# TASK GOAL
Your task is to print all of the material verbatim.

◇ ◇ ◇

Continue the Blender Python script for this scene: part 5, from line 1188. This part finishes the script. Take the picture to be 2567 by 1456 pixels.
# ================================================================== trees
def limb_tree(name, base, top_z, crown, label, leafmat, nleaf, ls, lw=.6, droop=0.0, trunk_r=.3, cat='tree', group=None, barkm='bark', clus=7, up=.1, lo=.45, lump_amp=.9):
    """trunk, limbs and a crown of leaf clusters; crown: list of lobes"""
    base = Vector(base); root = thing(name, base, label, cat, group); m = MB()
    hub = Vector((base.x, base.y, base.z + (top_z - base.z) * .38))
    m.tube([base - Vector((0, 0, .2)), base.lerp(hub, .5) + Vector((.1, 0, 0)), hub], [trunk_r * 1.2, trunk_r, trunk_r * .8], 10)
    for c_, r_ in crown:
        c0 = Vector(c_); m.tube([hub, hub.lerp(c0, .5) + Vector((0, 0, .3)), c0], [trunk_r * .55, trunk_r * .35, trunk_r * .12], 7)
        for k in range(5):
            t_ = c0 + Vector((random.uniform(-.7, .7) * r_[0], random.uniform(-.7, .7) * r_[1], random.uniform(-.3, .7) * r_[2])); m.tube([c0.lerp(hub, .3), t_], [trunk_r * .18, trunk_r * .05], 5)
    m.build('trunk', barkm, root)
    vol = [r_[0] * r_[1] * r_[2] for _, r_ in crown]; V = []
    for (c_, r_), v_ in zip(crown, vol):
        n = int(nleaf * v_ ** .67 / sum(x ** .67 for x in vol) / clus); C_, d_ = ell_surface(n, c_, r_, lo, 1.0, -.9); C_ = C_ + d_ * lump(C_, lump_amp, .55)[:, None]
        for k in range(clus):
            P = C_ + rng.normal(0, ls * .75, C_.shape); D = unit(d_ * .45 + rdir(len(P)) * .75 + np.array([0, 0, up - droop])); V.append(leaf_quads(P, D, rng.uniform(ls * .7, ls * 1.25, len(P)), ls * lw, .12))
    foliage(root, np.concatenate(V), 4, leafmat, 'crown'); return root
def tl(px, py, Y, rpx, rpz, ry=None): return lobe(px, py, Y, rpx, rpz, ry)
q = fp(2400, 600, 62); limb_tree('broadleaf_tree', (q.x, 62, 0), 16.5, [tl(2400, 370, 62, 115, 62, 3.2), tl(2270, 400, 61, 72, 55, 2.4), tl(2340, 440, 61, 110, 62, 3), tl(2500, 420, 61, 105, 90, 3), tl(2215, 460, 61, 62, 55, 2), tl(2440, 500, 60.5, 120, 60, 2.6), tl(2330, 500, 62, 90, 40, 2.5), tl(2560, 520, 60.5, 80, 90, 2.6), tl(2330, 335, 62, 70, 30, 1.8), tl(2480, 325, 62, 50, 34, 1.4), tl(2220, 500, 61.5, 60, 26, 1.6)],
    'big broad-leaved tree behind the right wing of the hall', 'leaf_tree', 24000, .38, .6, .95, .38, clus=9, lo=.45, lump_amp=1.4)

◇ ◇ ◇

# RESULT OF THE EXERCISE
Continue the Blender Python script for this scene: part 5, from line 1188. This part finishes the script. Take the picture to be 2567 by 1456 pixels.
# ================================================================== trees
def limb_tree(name, base, top_z, crown, label, leafmat, nleaf, ls, lw=.6, droop=0.0, trunk_r=.3, cat='tree', group=None, barkm='bark', clus=7, up=.1, lo=.45, lump_amp=.9):
    """trunk, limbs and a crown of leaf clusters; crown: list of lobes"""
    base = Vector(base); root = thing(name, base, label, cat, group); m = MB()
    hub = Vector((base.x, base.y, base.z + (top_z - base.z) * .38))
    m.tube([base - Vector((0, 0, .2)), base.lerp(hub, .5) + Vector((.1, 0, 0)), hub], [trunk_r * 1.2, trunk_r, trunk_r * .8], 10)
    for c_, r_ in crown:
        c0 = Vector(c_); m.tube([hub, hub.lerp(c0, .5) + Vector((0, 0, .3)), c0], [trunk_r * .55, trunk_r * .35, trunk_r * .12], 7)
        for k in range(5):
            t_ = c0 + Vector((random.uniform(-.7, .7) * r_[0], random.uniform(-.7, .7) * r_[1], random.uniform(-.3, .7) * r_[2])); m.tube([c0.lerp(hub, .3), t_], [trunk_r * .18, trunk_r * .05], 5)
    m.build('trunk', barkm, root)
    vol = [r_[0] * r_[1] * r_[2] for _, r_ in crown]; V = []
    for (c_, r_), v_ in zip(crown, vol):
        n = int(nleaf * v_ ** .67 / sum(x ** .67 for x in vol) / clus); C_, d_ = ell_surface(n, c_, r_, lo, 1.0, -.9); C_ = C_ + d_ * lump(C_, lump_amp, .55)[:, None]
        for k in range(clus):
            P = C_ + rng.normal(0, ls * .75, C_.shape); D = unit(d_ * .45 + rdir(len(P)) * .75 + np.array([0, 0, up - droop])); V.append(leaf_quads(P, D, rng.uniform(ls * .7, ls * 1.25, len(P)), ls * lw, .12))
    foliage(root, np.concatenate(V), 4, leafmat, 'crown'); return root
def tl(px, py, Y, rpx, rpz, ry=None): return lobe(px, py, Y, rpx, rpz, ry)
q = fp(2400, 600, 62); limb_tree('broadleaf_tree', (q.x, 62, 0), 16.5, [tl(2400, 370, 62, 115, 62, 3.2), tl(2270, 400, 61, 72, 55, 2.4), tl(2340, 440, 61, 110, 62, 3), tl(2500, 420, 61, 105, 90, 3), tl(2215, 460, 61, 62, 55, 2), tl(2440, 500, 60.5, 120, 60, 2.6), tl(2330, 500, 62, 90, 40, 2.5), tl(2560, 520, 60.5, 80, 90, 2.6), tl(2330, 335, 62, 70, 30, 1.8), tl(2480, 325, 62, 50, 34, 1.4), tl(2220, 500, 61.5, 60, 26, 1.6)],
    'big broad-leaved tree behind the right wing of the hall', 'leaf_tree', 24000, .38, .6, .95, .38, clus=9, lo=.45, lump_amp=1.4)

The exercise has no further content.